Boosting Take Up means Ensuring Access for All

Customisation / adjustability

The ability to customise data output lies at the core of what most people call accessibility which they generally relate to some kind of disability. This is helpful to a degree because it allows us to measure the functional gap between a system's supposed potential and what human beings can get out of it. I say "functional gap" deliberately because I do not assume, as many public sector officials do, that the failure of ICT uptake is solely a human failure; if only, the argument goes, these people would nail themselves to chairs and learn some word processing, all would be well. Much of the failure is in design and the core of that failure is a lack of granularity in data creation which allows for unlimited customisation. This does not simply mean making the print larger or smaller, it also means running voice output simultaneous with print as the prime example of the simple rule: multimedia must be multimodal. Remember that you can analyse the 50% not on line according to a functional gap between themselves and a system as well as according to the socio-economic framework and the bedrock of the functionality gap is an illiteracy rate of 20-25% of the whole population, with 20% of children in "Special Measures".

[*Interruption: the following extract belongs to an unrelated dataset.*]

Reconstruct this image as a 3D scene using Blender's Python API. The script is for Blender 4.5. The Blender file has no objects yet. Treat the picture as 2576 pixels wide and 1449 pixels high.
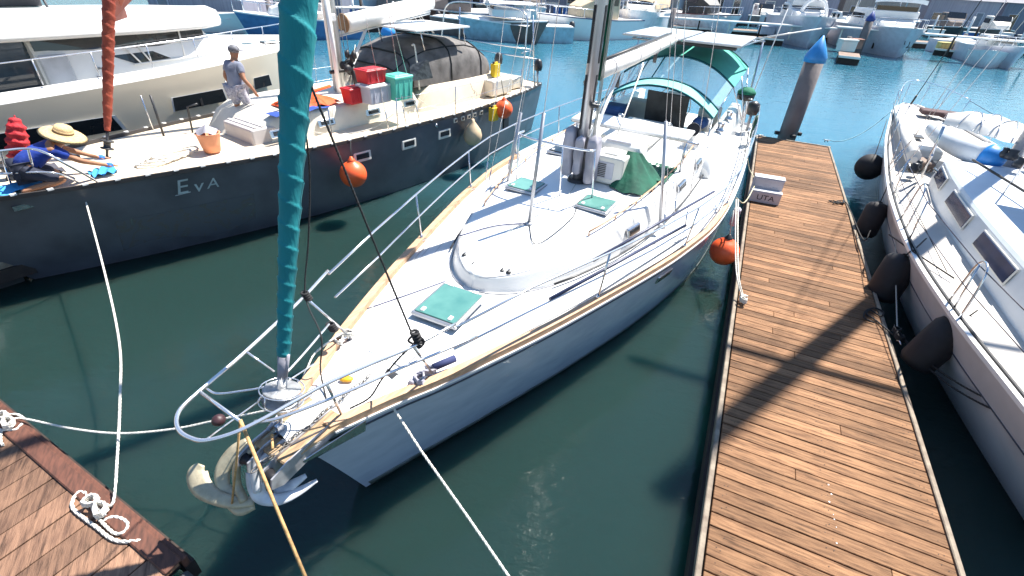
import bpy, math, random
from mathutils import Vector, Matrix
random.seed(7)
R = math.radians
scene = bpy.context.scene
# ---------------------------------------------------------------- camera
CAM_H = 4.5
CXV, CYV = 1288.0, 724.5
_n = (1180 - CXV, 2540 - CYV); _dn = math.hypot(*_n)
FPX = math.sqrt(_dn * 805.0); TH = math.atan(805.0 / FPX)
DWN = (_n[0] / _dn, _n[1] / _dn); RGT = (DWN[1], -DWN[0])
cam_d = bpy.data.cameras.new("camera"); cam = bpy.data.objects.new("camera", cam_d)
scene.collection.objects.link(cam); scene.camera = cam
cam_d.sensor_width = 36; cam_d.lens = FPX / 2576 * 36; cam_d.clip_start = .05; cam_d.clip_end = 2000
fw = Vector((0, math.cos(TH), -math.sin(TH))); wr = Vector((1, 0, 0)); wd = Vector((0, -math.sin(TH), -math.cos(TH)))
cx = wr * RGT[0] + wd * DWN[0]; cy = -(wr * RGT[1] + wd * DWN[1]); cz = -fw
cam.matrix_world = Matrix(((cx.x, cy.x, cz.x, 0), (cx.y, cy.y, cz.y, 0), (cx.z, cy.z, cz.z, CAM_H), (0, 0, 0, 1)))
# ---------------------------------------------------------------- sky, sun, exposure
SUN_EL, SUN_ROT = R(58), R(50.5)
w = bpy.data.worlds.new("World"); scene.world = w; w.use_nodes = True
wn = w.node_tree.nodes; bgn = wn.get('Background') or wn.new('ShaderNodeBackground')
sky = wn.new('ShaderNodeTexSky'); sky.sky_type = 'NISHITA'; sky.sun_disc = False
sky.sun_elevation = SUN_EL; sky.sun_rotation = SUN_ROT; sky.ozone_density = 5.0; sky.dust_density = 0.1; sky.air_density = 1.3
w.node_tree.links.new(sky.outputs[0], bgn.inputs[0]); bgn.inputs[1].default_value = 0.075
sd = bpy.data.lights.new("sun", 'SUN'); so = bpy.data.objects.new("sun", sd); scene.collection.objects.link(so)
sd.energy = 5.0; sd.angle = R(0.5); sd.color = (1, .95, .87)
sv = Vector((math.cos(SUN_EL) * math.sin(SUN_ROT), math.cos(SUN_EL) * math.cos(SUN_ROT), math.sin(SUN_EL)))
so.rotation_euler = sv.to_track_quat('Z', 'Y').to_euler(); so.location = (20, 20, 30)
scene.view_settings.view_transform = 'Standard'; scene.view_settings.look = 'None'
scene.view_settings.exposure = 1.2; scene.view_settings.gamma = 1
scene.render.resolution_x = 1024; scene.render.resolution_y = 576
try:
    scene.render.engine = 'CYCLES'; scene.cycles.max_bounces = 8; scene.cycles.caustics_reflective = False; scene.cycles.caustics_refractive = False
except Exception: pass
# ---------------------------------------------------------------- pixel -> place (2576-wide view of the photograph)
def _ray(u, v):
    px, py = u - CXV, v - CYV
    a = px * RGT[0] + py * RGT[1]; b = px * DWN[0] + py * DWN[1]
    return Vector((a, FPX * math.cos(TH) - b * math.sin(TH), -FPX * math.sin(TH) - b * math.cos(TH))) / FPX
def at(u, v, z=0.0):
    d = _ray(u, v); return Vector((0, 0, CAM_H)) + d * ((z - CAM_H) / d.z)
class Frame:
    """a boat's own frame: s aft from the bow, t to the side, z up"""
    def __init__(self, x, y, ang, flip=1):
        a = R(ang); self.o = Vector((x, y, 0)); self.ax = Vector((math.sin(a), math.cos(a), 0)) * flip
        self.lt = Vector((math.cos(a), -math.sin(a), 0)) * flip; self.ang = ang
    def w(self, s, t, z=0.0): return self.o + self.ax * s + self.lt * t + Vector((0, 0, z))
    def loc(self, u, v, z):
        p = at(u, v, z) - self.o; return p.dot(self.ax), p.dot(self.lt)
    def R(self): return (self.ax, self.lt, Vector((0, 0, 1)))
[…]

I will come on in a minute to the key special case of the customisation of lexicographic range but, for the time being, I want to go back to something I said right at the beginning, about our cultural disagreement about the purpose of ICT and to illustrate it with a story.

Not long ago a major Department of Government decided it was going to make PC-based services much easier to access and it hired a major company to look at what was wrong with present systems. Well, just incidentally, it reported that the majority of its sample found the idea that you press the "start" button to close something down just a tad outlandish! But the headline from an eminent engineer who had believed all his life in user centred design was that he had undergone a Damascene conversion; he had found that people wanted simple interfaces and wanted to do one thing at a time and that, crucially, the occlusion mechanism we use on as page of more than 100 elements is acquired, not natural. The articulation of the (7 + or - 2) rule, as it is called, holds for people until they learn how to choose in more complex situations and how to occlude. Another titbit from this same Government project was that when I asked for the (7 + or - 2) rule to be used on the project web site - and remember, the object of the project was to make the internet more accessible - I was told that a home page with only nine or fewer elements would break the house style.

The other aspect of this topic of customisation is the ability to move from configuration where a new user specified certain requirements, to systems which adjust to the behaviour of users. This can be simple, as in the case when a transport timetable presents data on the basis of the user's post code, or more complex where the system develops general rules based on user preference. This latter kind of system is becoming ever more sophisticated as the semantic web develops and it is vital for reluctant internet users.